『99/100の世界』 『1/100の世界』

ニューヨークに来て1ヶ月ちょっと、この街で”ビジネスとは何か”と考える毎日を過ごす中で、先日参加したビジネスとは全く関係のない小さなイベントである考えが頭に浮かんだ。

自分の生活やキャリア、あるいは自分の会社の今後の方針ついて考える際にどういう風に期待を抱いているかが、ニューヨークと自分が育ってきた環境では大きく異なるのではないか。

自分が日本で所属する商業銀行のビジネスでは100社の取引先にお金を融資し、返ってこない(貸倒れ)率をいかに下げるかが一つの肝である。ただお客さんも不確定な環境下でビジネスをしている以上、100社全部が借りたお金を全て返済できるとは限らない。そこで例えば1社丸ごと返済できなかったとしても他の99社が最初に借りたお金とそこにかかる利息を払ってくれることで最終的に銀行として赤字にならないように利息率を設定するというのが融資というビジネスの基本だ。つまり基本的には返ってくることが前提となっているし、日常の融資判断においても”貸せる”という判断よりも”貸しても大丈夫か”という判断に割く労力の方が大きくなる(もちろん経済成長のどの過程にいるのか、銀行自体の市場における価値によっても変わってくるとは思うが)。これがいわゆる『99/100の世界』。

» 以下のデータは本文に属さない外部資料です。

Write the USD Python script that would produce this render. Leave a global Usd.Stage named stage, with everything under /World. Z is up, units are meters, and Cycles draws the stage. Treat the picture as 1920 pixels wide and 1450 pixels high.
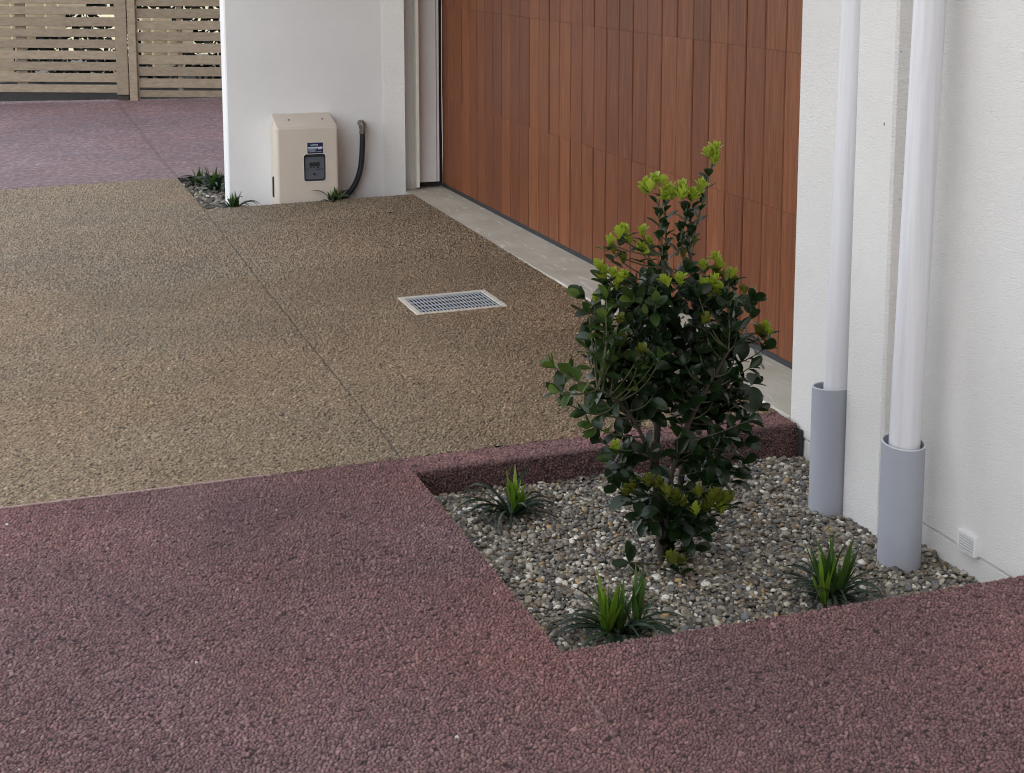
import math
import numpy as np
import trimesh
import manifold3d as m3
from scipy.spatial import cKDTree
from shapely.geometry import Polygon, Point
import usdkit
import meshkit
from pxr import Gf, Sdf, Usd, UsdGeom, UsdLux, UsdShade, Vt

# ------------------------------------------------------------------ camera, sky, sun, exposure
stage = Usd.Stage.CreateInMemory()
UsdGeom.Xform.Define(stage, "/World")
UsdGeom.Scope.Define(stage, "/World/Looks")
SUN_EL, SUN_XY = math.radians(50), (0.80, 0.60)          # towards the sun: behind the house
SUN_INT, SKY_STR, EXPOSURE = 1.0, 0.12, 1.55
FOC = 3032.095                                              # pixels of the 1920 px wide photograph
HEYE = 1.6


def unit(v):
    v = np.asarray(v, float)
    return v / np.linalg.norm(v)


CXP, CYP = 960.0, 400.0
dY = unit([-30 - CXP, -101 - CYP, FOC])
dX = unit([10500 - CXP, -101 - CYP, FOC])
dD = np.cross(dX, dY)
dD = dD if dD[1] > 0 else -dD
RW = np.stack([dX, dY, -dD])
EYE = np.array([0, 0, HEYE])
cam = UsdGeom.Camera.Define(stage, "/World/camera")
right, up, fwd = RW[:, 0], -RW[:, 1], RW[:, 2]
M = Gf.Matrix4d(1)
for r_, v_ in enumerate((right, up, -fwd, EYE)):
    M.SetRow3(r_, Gf.Vec3d(*map(float, v_)))
cam.AddTransformOp().Set(M)
cam.CreateHorizontalApertureAttr(36.0)
cam.CreateVerticalApertureAttr(36.0 * 773 / 1024)
cam.CreateFocalLengthAttr(36.0 * FOC / 1920)
cam.CreateVerticalApertureOffsetAttr(-36.0 * (725 - CYP) / 1920)
cam.CreateClippingRangeAttr(Gf.Vec2f(0.05, 500))
cam.GetPrim().CreateAttribute("exposure", Sdf.ValueTypeNames.Float).Set(EXPOSURE)

sky_m = usdkit.material(stage, "/World/Looks/sky_look", {
    "sky": ("sky_texture", {"sky_type": "single_scattering", "sun_disc": False, "sun_elevation": SUN_EL,
                            "sun_rotation": math.atan2(*SUN_XY), "aerosol_density": 2.0}),
    "tc": ("texture_coordinate", {}),
    "mp": ("mapping", {"scale": (1, 1, 2.2)}),
    "n": ("noise_texture", {"scale": 2.3, "detail": 6, "roughness": 0.55}),
    "r": ("rgb_ramp", {"ramp": [(0.30, (0.35,) * 3), (0.6, (0.95,) * 3)]}),
    "mx": ("mix_color", {"b": (4.42, 4.5, 4.62), "use_clamp": False}),
    "bg": ("background_shader", {"strength": SKY_STR})},
    [("tc.generated", "mp.vector"), ("mp.vector", "n.vector"), ("n.fac", "r.fac"), ("sky.color", "mx.a"),
     ("r.color", "mx.fac"), ("mx.result", "bg.color")], surface="bg.background")
dome = UsdLux.DomeLight.Define(stage, "/World/sky")
UsdShade.MaterialBindingAPI.Apply(dome.GetPrim()).Bind(sky_m)
dome.GetPrim().SetCustomDataByKey("kind", "structure")
sun = UsdLux.DistantLight.Define(stage, "/World/sun")
sun.CreateNormalizeAttr(True)
sun.CreateIntensityAttr(SUN_INT)
sun.CreateAngleAttr(0.5)
sun.CreateColorAttr(Gf.Vec3f(1.0, 0.93, 0.82))
zs = np.array([SUN_XY[0] * math.cos(SUN_EL), SUN_XY[1] * math.cos(SUN_EL), math.sin(SUN_EL)])
xs = unit(np.cross([0, 0, 1], zs))
ys = np.cross(zs, xs)
Ms = Gf.Matrix4d(1)
for r_, v_ in enumerate((xs, ys, zs)):
    Ms.SetRow3(r_, Gf.Vec3d(*map(float, v_)))
sun.AddTransformOp().Set(Ms)


# ------------------------------------------------------------------ helpers
def ray(u, v):
    return RW @ np.array([(u - CXP) / FOC, (v - CYP) / FOC, 1.0])


def ony(u, v, y):
    r = ray(u, v)
    return EYE + r * (y / r[1])


def onx(u, v, x):
    r = ray(u, v)
    return EYE + r * (x / r[0])


def onz(u, v, z=0.0):
    r = ray(u, v)
    return EYE + r * ((z - HEYE) / r[2])


def ground_z(x, y):
    """The drive falls gently away from the garage."""
    x, y = np.asarray(x, float), np.asarray(y, float)
    rise = 0.02 * np.clip((y - 7.0) / 3.0, 0, 1) * np.clip((13 - y) / 2.5, 0, 1)
    return -0.012 - 0.025 * (2.58 - np.minimum(x, 2.58)) + rise


def on_ground(u, v):
    z = -0.03
    for _ in range(6):
        p = onz(u, v, z)
        z = float(ground_z(p[0], p[1]))
    return onz(u, v, z)


COUNT = {}


def numbered(parent, name):
    k = (parent, name)
    n = COUNT.get(k, 0)
    COUNT[k] = n + 1
    return f"{parent}/{name}" + (f"_{n:03d}" if n else "")


def tag(prim, label=None, cat=None, group=None, kind=None):
    for k, v in (("label", label), ("category", cat), ("group", group), ("kind", kind)):
        if v:
            prim.SetCustomDataByKey(k, v)
    return prim


def thing(name, label, cat, loc=(0, 0, 0), rotz=0.0, group=None):
    x = UsdGeom.Xform.Define(stage, numbered("/World", name))
    x.AddTranslateOp().Set(Gf.Vec3d(*map(float, loc)))
    if rotz:
        x.AddRotateZOp().Set(float(rotz))
    return tag(x.GetPrim(), label, cat, group)


ORIGIN = {}


def obj(name, mesh, mat, parent=None, smooth=False, label=None, cat=None, kind=None, origin=None, col=None, group=None):
    """One Mesh prim. origin: world position subtracted when the parent Xform stands there."""
    base = parent.GetPath().pathString if parent is not None else "/World"
    if origin is not None:
        v, f, n = meshkit.arrays(mesh, smooth)
        mesh = trimesh.Trimesh(v - np.asarray(origin), f, process=False)
    g = usdkit.mesh(stage, numbered(base, name), mesh, mat, smooth=smooth)
    if col is not None:
        pv = UsdGeom.PrimvarsAPI(g).CreatePrimvar("stone", Sdf.ValueTypeNames.Color3fArray, "vertex")
        pv.Set(Vt.Vec3fArray.FromNumpy(np.asarray(col, np.float32)))
    return tag(g.GetPrim(), label, cat, group, kind)


def box(x0, x1, y0, y1, z0, z1):
    b = trimesh.creation.box((x1 - x0, y1 - y0, z1 - z0))
    b.apply_translation(((x0 + x1) / 2, (y0 + y1) / 2, (z0 + z1) / 2))
    return b


def bbox(x0, x1, y0, y1, z0, z1, c=0.003):
    """Box with chamfered edges (44 triangles)."""
    pts = []
    for sx, (xa, xb) in ((0, (x0, x1)), (1, (x0, x1))):
        for sy in (0, 1):
            for sz in (0, 1):
                X = (x0, x1)[sx]; Y = (y0, y1)[sy]; Z = (z0, z1)[sz]
                ex, ey, ez = (1, -1)[sx] * c, (1, -1)[sy] * c, (1, -1)[sz] * c
                pts += [(X + ex, Y + ey, Z), (X + ex, Y, Z + ez), (X, Y + ey, Z + ez)]
    return trimesh.Trimesh(*hull(pts), process=False)


def hull(pts):
    h = m3.Manifold.hull_points([tuple(map(float, p)) for p in pts]).to_mesh()
    return h.vert_properties[:, :3].astype(float), h.tri_verts.astype(int)


def cat_(ms):
    return trimesh.util.concatenate(ms)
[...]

一方でここニューヨークで自分が日々接するベンチャーキャピタルの人たちは少し違っている。彼らはまだビジネスとして売上もたっていないような会社(スタートアップ)を見つけてきて出資という形で資金を渡し、成功した際にその一部を配当で受け取る。このモデルでは100社に出資して1社でも成功すれば十分に元が取れるように最初の出資の際の株の持分を設定するところがビジネスの基本となる。つまり上記銀行のモデルとは違い、基本的には返ってこないことが前提となっている。これが『1/100の世界』だ。

では両者の違いがどういう形で日々の行動に現れるか。『99/100の世界』ではもし2回連続で失敗したら母数を200に増やさないと(あるいは全体の利息をあげないと)成り立たなくなる。そのため失敗への心のハードルは必然的に高くなる。一方で『1/100の世界』ではある意味99回連続の失敗を受け入れられる。表現は立場や状況によって変わるが、”失敗してなんぼ”なのだ。

ただ冒頭に述べた”ある考え”というのはこれではない。99回連続の失敗が受け入れ可能とは言ったが、そんな連続で失敗したら気持ちが先にやられてしまう。少なくとも自分には文字通り99回連続失敗を耐え切れるほどの強いメンタルはないと思う(もちろん数字自体はあくまで例だが)。実はそのイベントでほとんど全員が初めましてという中で英語での会話がまだ十分にできない自分はイベントの前半で疲れてしまい、後半は参加者が披露している音楽を鑑賞していた。ところが一緒に来ていた友人(生まれも育ちもニューヨーク)はどんどん色々な人と話をしていく。よくみると彼も全員が知り合いではなく初めましての人もたくさんいる。しかもそれぞれの会話が盛り上がっているかというと、内容というよりはその場の”ノリ”だけの会話と言えなくもない感じで終わるものも多い。でも結局彼はその3時間のイベントで最初から最後まで色々な人に声をかけて回っていた。もしかしたら本人としてはその”ノリ”も楽しいのかもしれないし、そういう会話を上記で述べた失敗として定義するのは失礼だが、少なくとも自分としても何か成功と言えるようなものを見つけるまで続けることを楽しもうと思う瞬間だった。